Jak zauważył Messori, nie chodzi o wspólne mieszkanie papieża Franciszka i jego poprzednika w Watykanie, bo - jak podkreślił - obaj są ludźmi pełnymi pokory.

Jeśli emerytowany papież chce pozostać ukryty dla świata , to może nie powinien mieszkać w najbardziej widocznym miejscu na świecie, czyli w Watykanie - stwierdził Vittorio Messori.

Na uwagę, że przemawiały za tym także względy bezpieczeństwa i potrzeba zagwarantowania prywatności, katolicki pisarz podkreślił - Być może można było zapewnić taką samą prywatność w jakimś klasztorze daleko od Rzymu, dzięki normalnej ochronie.
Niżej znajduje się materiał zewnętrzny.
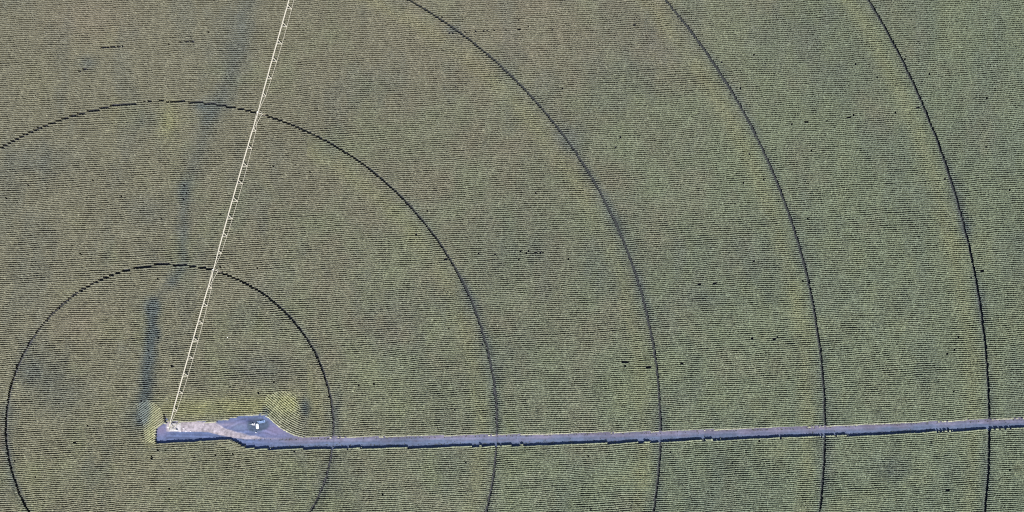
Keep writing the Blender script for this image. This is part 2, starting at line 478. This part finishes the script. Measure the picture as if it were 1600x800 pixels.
class Crop:
    def __init__(self):
        self.v, self.q, self.c, self.n = [], [], [], 0

    def add(self, v, q, c):
        self.v.append(v.astype(np.float32)); self.q.append((q + self.n).astype(np.int32)); self.c.append(c.astype(np.float32))
        self.n += len(v)

    def rows(self, X, Y, keep_fn=None, leaves=True, fat=1.0, gain=1.0):
        """X, Y: (rows, points) centre lines of corn rows"""
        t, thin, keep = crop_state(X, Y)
        if keep_fn is not None:
            keep &= keep_fn(X, Y)
        R, S = X.shape
        tx, ty = np.gradient(X, axis=1), np.gradient(Y, axis=1)
        l = np.hypot(tx, ty) + 1e-9
        nx, ny = -ty / l, tx / l
        ln = rng.normal
        h = 2.28 + ln(0, 0.13, (R, S)) + (fbm(X, Y, 9, 131) - 0.5) * 0.2
        h -= 0.55 * thin
        w = (0.272 + 0.036 * np.clip(to_px(X, Y)[1] / 800, 0, 1) + ln(0, 0.035, (R, S)) + (fbm(X, Y, 4, 137) - 0.5) * 0.09) * (1 - 0.30 * thin) * fat
        t = t * gain
        # now and then a plant leans over the furrow
        w += 0.16 * (rng.random((R, S)) < 0.07)
        lat = [-0.75, -1.0, -0.45, 0.35, 1.0, 0.75]
        hz = [0.25, 0.70, 0.97, 1.0, 0.74, 0.25]
        v = np.empty((R, S, 6, 3), np.float32)
        c = np.empty((R, S, 6, 3), np.float32)
        plant = 1 + ln(0, 0.13, (R, S))
        plant = np.clip(plant + 0.45 * (rng.random((R, S)) < 0.05), 0.5, 1.7)
        for k in range(6):
            o = lat[k] * w + ln(0, 0.03, (R, S))
            v[:, :, k, 0] = X + nx * o
            v[:, :, k, 1] = Y + ny * o
            v[:, :, k, 2] = np.maximum(h * hz[k] + (ln(0, 0.10, (R, S)) if 0 < k < 5 else 0), 0.1)
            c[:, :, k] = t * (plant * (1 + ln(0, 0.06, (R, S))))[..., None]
        idx = np.arange(R * S * 6).reshape(R, S, 6)
        seg = keep[:, :-1] & keep[:, 1:]
        q = np.stack([idx[:, :-1, :-1], idx[:, 1:, :-1], idx[:, 1:, 1:], idx[:, :-1, 1:]], -1)[seg].reshape(-1, 4)
        used, inv = np.unique(q, return_inverse=True)
        self.add(v.reshape(-1, 3)[used], inv.reshape(-1, 4), c.reshape(-1, 3)[used])
        if leaves:
            for _ in range(1):
                k = keep & (rng.random((R, S)) < 0.75)
                x0, y0, hh, nx_, ny_ = X[k], Y[k], h[k], nx[k], ny[k]
                n = len(x0)
                a = rng.uniform(0, 2 * np.pi, n)
                dx, dy = np.cos(a), np.sin(a)
                L = rng.uniform(0.22, 0.46, n)
                wd = rng.uniform(0.05, 0.09, n)
                px_, py_ = -dy * wd, dx * wd
                z0 = hh + rng.uniform(-0.1, 0.08, n)
                pts = np.empty((n, 6, 3), np.float32)
                for j, (f, dz) in enumerate(((0.1, 0.0), (0.6, 0.14), (1.0, -0.08))):
                    ww = (1.0, 0.9, 0.25)[j]
                    pts[:, 2 * j, 0] = x0 + dx * L * f + px_ * ww
                    pts[:, 2 * j, 1] = y0 + dy * L * f + py_ * ww
                    pts[:, 2 * j + 1, 0] = x0 + dx * L * f - px_ * ww
                    pts[:, 2 * j + 1, 1] = y0 + dy * L * f - py_ * ww
                    pts[:, 2 * j:2 * j + 2, 2] = (z0 + dz)[:, None]
                b = (np.arange(n) * 6)[:, None]
                qq = np.concatenate([b + np.array([0, 2, 3, 1]), b + np.array([2, 4, 5, 3])])
                cc = np.repeat((t[k] * rng.uniform(0.95, 1.45, n)[:, None])[:, None, :], 6, 1).reshape(-1, 3)
                self.add(pts.reshape(-1, 3), qq, cc)

    def build(self, name):
        return mesh_np(name, np.concatenate(self.v), np.concatenate(self.q), M_CROP, np.concatenate(self.c))


crop = Crop()
XL, XR, YB, YT = -222, 222, -124, 124
t0, t1 = -142, 142
step = 0.34
s = np.arange(-232, 232, step)
ks = np.arange(int(t0 / ROWSP), int(t1 / ROWSP))
for i in range(0, len(ks), 60):
    kk = ks[i:i + 60].astype(float)
    off = np.random.default_rng(500 + i).normal(0, 0.02, len(kk))
    T = (kk * ROWSP + off)[:, None] + 0 * s[None]
    Sx = s[None] + rng.uniform(0, step, len(kk))[:, None]
    T = T + (vnoise(Sx, kk[:, None] * 2.0 + 0 * Sx, 30, 151) - 0.5) * 0.9 + (vnoise(Sx, kk[:, None] * 1.1 + 0 * Sx, 5.5, 157) - 0.5) * 0.26 \
        + (vnoise(Sx, kk[:, None] * 0.9 + 0 * Sx, 2.2, 159) - 0.5) * 0.16
    X, Y = Sx * D[0] + T * Nn[0], Sx * D[1] + T * Nn[1]

    def kf(x, y):
        px, py = to_px(x, y)
        return (x > XL) & (x < XR) & (y > YB) & (y < YT) & ~inpoly(px, py, REG_A) & ~inpoly(px, py, REG_B)
    crop.rows(X, Y, kf)


def contour_rows(curve, shift, n, region, fat=1.0, gain=1.0):
    mx, my = sum(p[0] for p in region) / len(region), sum(p[1] for p in region) / len(region)
    region = [(mx + (a - mx) * 1.07, my + (b - my) * 1.05) for a, b in region]
    px = np.array([p[0] for p in curve], float)
    py = np.array([p[1] for p in curve], float)
    tt = np.linspace(0, len(px) - 1, 12 * len(px))
    # smooth by cubic-ish resampling
    sx, sy = np.interp(tt, range(len(px)), px), np.interp(tt, range(len(py)), py)
    ker = np.ones(13) / 13
    sx = np.convolve(np.pad(sx, 6, 'edge'), ker, 'valid'); sy = np.convolve(np.pad(sy, 6, 'edge'), ker, 'valid')
    L = np.concatenate([[0], np.cumsum(np.hypot(np.diff(sx), np.diff(sy)))])
    m = int(L[-1] * MPP / 0.3)
    u = np.linspace(0, L[-1], m)
    sx, sy = np.interp(u, L, sx), np.interp(u, L, sy)
    k = np.arange(n)[:, None]
    wx, wy = P(sx[None] + shift[0] * k, sy[None] + shift[1] * k, TOP)
    crop.rows(wx, wy, lambda x, y: inpoly(*to_px(x, y), region), fat=fat, gain=gain)


# rows bent round the east end of the yard, and slanting rows at its west end
contour_rows([(398, 634), (408, 643), (418, 651), (428, 660.5), (438, 668.5), (450, 675.5), (462, 680.5), (476, 683.5)],
             (1.75, -2.7), 26, REG_B, 0.9, 1.6)
contour_rows([(196, 725), (216, 714), (232, 702), (244, 693), (262, 680)], (-0.55, -3.3), 36, REG_A, 0.95, 1.3)

# short curling row ends where the yard narrows into the road
contour_rows([(338, 693), (352, 691.5), (364, 688.5)], (6.5, 3.1), 5, [(330, 684), (392, 684), (392, 712), (330, 712)])
corn = crop.build('corn_crop')
tag(corn, 'tall green corn in close rows covering the field around the yard and road', 'corn crop', kind='stuff')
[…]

Teraz, biorąc pod uwagę to, że Franciszek ma zwyczaj poruszać się na piechotę, może się zdarzyć, że papież i jego poprzednik spotkają się na przykład w Ogrodach Watykańskich
- powiedział.

Może powstać wrażenie, że emerytowany papież w jakiś sposób wpływa, wbrew swej woli, na swego następcę - ocenił Messori, który przeprowadził wywiad-rzekę z Janem Pawłem II zatytułowany "Przekroczyć próg nadziei." Podobną rozmowę odbył także z kardynałem Josephem Ratzingerem - "Raport o stanie wiary".